偏屈なおじいさんが向かいに越してきたおばあさんに恋する話。彼の勤務先の社長一派は、おじいさんの恋を実らせようと全面的に協力する。というのも、おじいさんは町で唯一再開発事業に反対する人物で、彼を丸め込んで障害を取り除こうというわけだ。おじいさんとおばあさんのやり取りは初々しくて微笑ましい。頑張ってデートの段取りを考えたり、老人同士だからたどたどしいんだけど、そんなむずがゆい恋がたまらない。あぁこんな年齢になっても恋に浮かれるなんて何て素敵なんだろうと。年老いた男女の恋愛を見守るほんわかした良い話だなと思った。

ところが本作は単なるほんわかした話で終わらない。ほんわかを越えて大号泣の感動作で衝撃的だった。『チャンス商会』というタイトルも、安易でズレてるなと思いきや最後には「なるほど!」と納得する。人生いろいろあるけどそれでもやっぱり素晴らしいと、そう思える素敵な素敵な物語だ。気楽に観れる作品だと思ってチョイスしたら、まさかの大号泣。嬉しい大誤算だった。
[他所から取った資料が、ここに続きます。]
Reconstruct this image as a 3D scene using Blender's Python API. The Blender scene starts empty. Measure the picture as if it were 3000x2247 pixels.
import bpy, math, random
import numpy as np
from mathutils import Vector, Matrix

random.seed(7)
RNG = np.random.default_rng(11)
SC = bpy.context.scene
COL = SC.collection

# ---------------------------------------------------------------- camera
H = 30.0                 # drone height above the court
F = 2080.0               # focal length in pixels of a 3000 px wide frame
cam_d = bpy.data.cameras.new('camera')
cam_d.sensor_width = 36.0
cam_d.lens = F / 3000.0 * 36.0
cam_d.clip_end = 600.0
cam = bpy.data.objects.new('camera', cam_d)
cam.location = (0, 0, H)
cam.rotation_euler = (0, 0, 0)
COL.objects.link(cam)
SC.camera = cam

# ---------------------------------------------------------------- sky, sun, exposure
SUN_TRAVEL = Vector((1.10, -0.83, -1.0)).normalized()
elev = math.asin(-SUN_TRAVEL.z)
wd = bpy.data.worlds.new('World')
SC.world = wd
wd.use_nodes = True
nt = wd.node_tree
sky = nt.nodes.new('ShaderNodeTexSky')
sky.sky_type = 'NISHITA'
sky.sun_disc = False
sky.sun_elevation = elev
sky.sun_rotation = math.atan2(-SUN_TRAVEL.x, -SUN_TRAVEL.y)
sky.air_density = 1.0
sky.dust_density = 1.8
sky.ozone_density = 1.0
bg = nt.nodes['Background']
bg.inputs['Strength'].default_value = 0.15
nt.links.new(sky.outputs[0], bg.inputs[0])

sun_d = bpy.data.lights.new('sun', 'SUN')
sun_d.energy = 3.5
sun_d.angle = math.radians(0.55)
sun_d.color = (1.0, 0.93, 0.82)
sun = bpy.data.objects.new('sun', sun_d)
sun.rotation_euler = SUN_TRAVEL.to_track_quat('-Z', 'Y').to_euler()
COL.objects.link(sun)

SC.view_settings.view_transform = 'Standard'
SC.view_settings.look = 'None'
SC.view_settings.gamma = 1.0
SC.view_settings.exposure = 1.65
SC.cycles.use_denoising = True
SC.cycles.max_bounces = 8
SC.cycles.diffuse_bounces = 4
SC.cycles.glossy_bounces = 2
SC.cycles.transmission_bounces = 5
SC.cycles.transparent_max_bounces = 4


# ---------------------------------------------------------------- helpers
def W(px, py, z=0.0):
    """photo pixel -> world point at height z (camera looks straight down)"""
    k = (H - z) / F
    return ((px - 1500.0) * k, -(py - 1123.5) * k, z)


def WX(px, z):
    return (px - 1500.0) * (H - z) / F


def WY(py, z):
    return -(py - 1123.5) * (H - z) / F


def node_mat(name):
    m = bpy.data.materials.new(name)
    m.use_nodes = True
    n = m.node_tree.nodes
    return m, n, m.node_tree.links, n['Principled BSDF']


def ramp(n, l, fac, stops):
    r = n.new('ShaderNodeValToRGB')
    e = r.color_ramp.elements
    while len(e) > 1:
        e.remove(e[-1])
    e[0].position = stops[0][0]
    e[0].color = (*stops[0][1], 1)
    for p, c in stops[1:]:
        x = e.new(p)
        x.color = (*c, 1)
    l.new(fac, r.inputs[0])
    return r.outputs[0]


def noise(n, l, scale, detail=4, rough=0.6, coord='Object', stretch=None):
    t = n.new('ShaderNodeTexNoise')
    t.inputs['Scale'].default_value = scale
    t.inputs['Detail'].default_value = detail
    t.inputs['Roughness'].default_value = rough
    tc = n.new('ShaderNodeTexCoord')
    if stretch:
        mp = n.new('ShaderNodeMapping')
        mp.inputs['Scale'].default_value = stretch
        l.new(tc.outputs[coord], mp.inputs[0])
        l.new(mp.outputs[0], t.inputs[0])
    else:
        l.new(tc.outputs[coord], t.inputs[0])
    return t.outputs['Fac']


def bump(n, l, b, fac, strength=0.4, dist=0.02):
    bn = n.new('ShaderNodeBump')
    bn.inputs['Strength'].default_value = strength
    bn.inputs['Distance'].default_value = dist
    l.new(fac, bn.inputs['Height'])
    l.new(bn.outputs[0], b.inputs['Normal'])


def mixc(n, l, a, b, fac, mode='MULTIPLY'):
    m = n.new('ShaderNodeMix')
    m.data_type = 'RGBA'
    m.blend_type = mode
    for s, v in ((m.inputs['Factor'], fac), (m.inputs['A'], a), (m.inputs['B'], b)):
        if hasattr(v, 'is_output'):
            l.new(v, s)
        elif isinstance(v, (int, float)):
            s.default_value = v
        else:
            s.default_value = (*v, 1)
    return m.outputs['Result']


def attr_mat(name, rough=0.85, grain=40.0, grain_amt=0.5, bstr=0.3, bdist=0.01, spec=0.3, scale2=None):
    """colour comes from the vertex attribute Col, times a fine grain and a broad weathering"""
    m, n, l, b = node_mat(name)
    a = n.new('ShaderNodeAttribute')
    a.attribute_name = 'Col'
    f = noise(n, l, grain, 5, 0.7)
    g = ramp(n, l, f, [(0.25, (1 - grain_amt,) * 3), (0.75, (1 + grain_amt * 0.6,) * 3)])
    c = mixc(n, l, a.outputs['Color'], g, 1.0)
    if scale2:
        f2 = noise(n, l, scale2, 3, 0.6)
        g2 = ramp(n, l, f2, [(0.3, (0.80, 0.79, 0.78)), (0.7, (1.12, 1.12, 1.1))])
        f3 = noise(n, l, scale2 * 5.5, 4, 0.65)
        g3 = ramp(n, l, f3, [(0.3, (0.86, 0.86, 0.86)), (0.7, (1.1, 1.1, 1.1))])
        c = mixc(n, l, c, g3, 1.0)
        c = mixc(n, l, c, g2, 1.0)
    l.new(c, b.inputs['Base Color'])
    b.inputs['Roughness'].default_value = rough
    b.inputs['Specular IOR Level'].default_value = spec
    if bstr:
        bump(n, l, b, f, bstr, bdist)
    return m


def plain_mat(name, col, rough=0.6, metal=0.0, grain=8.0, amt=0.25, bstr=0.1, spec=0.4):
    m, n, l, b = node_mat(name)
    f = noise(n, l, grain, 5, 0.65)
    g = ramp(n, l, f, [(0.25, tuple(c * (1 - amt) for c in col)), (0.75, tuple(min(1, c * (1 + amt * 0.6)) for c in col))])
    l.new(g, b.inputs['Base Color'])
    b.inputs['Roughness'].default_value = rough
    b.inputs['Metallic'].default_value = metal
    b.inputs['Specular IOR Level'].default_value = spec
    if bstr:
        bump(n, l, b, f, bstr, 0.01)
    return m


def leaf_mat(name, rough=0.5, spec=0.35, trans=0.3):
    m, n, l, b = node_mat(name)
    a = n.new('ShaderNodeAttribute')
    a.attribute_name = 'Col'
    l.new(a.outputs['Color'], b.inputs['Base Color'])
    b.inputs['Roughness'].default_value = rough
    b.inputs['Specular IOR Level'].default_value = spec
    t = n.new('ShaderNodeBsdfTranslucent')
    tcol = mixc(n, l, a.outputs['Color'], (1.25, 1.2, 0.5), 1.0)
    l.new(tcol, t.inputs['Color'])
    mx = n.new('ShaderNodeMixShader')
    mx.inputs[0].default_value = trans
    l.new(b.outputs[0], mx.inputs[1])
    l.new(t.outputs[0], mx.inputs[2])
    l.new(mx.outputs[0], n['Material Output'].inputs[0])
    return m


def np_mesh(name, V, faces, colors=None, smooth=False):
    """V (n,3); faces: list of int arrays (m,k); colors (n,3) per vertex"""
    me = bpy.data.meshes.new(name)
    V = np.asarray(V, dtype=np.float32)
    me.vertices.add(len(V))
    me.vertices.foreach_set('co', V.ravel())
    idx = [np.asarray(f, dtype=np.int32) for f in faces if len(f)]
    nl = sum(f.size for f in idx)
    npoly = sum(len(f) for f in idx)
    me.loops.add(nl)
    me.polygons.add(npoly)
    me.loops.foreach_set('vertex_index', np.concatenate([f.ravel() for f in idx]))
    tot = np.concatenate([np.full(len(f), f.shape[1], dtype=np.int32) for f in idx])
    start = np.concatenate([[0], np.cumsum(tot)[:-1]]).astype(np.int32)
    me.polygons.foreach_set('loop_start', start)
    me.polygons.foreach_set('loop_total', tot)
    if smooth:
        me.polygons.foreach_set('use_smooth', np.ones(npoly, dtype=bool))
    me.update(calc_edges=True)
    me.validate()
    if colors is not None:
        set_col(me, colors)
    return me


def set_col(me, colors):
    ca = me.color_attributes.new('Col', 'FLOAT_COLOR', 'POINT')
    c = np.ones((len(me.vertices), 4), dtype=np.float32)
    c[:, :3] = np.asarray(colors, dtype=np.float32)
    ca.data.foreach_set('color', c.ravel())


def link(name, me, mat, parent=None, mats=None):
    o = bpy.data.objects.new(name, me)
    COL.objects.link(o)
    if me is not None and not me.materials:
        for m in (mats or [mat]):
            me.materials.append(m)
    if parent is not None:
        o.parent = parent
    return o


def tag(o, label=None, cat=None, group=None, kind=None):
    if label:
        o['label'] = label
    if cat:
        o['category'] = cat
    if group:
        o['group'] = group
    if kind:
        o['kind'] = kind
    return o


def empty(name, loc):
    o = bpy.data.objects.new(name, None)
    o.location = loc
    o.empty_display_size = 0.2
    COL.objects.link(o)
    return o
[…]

ユン・ヨジョン演じるおばあさんが可愛らしい。年齢を重ねてもいつまでも可憐で可愛らしさがあって、こんなおばあさん素敵だな。ご本人もアカデミー賞での受賞スピーチがとても可愛らしくて印象的だった。大ベテランなのに謙虚で茶目っ気があって素敵だなと思った。
偏屈なじいさんを演じるのは、芸歴50年以上のパク・クニョン。前半とっても嫌味な爺さんなのに、恋したらとっても可愛らしいそのギャップがたまらない。このおじいさんの人生は涙なしに見れなかった。
『毒戦 BELIEVER』のチョ・ジヌン、『虐待の証明』のハン・ジミンの助演陣も良かった。若手キャストのコメディに特化した演技が浮いててそこがマイナス点ではあった。

監督は『シュリ』『ブラザーフッド』のカン・ジェギュというのも意外だった。骨太な作品から一転のコメディ映画。でも最後まで観ればそれも納得出来る。これは単なるコメディ作品ではなく、人生を描いた作品なのだから。


生きていると嫌なことがたくさんある。ストレスが溜まってうんざりもするけど、それでも人生は素晴らしさに満ちている。それを教えてくれる温かく優しい作品。父と母に感謝しよう。親孝行しなきゃな。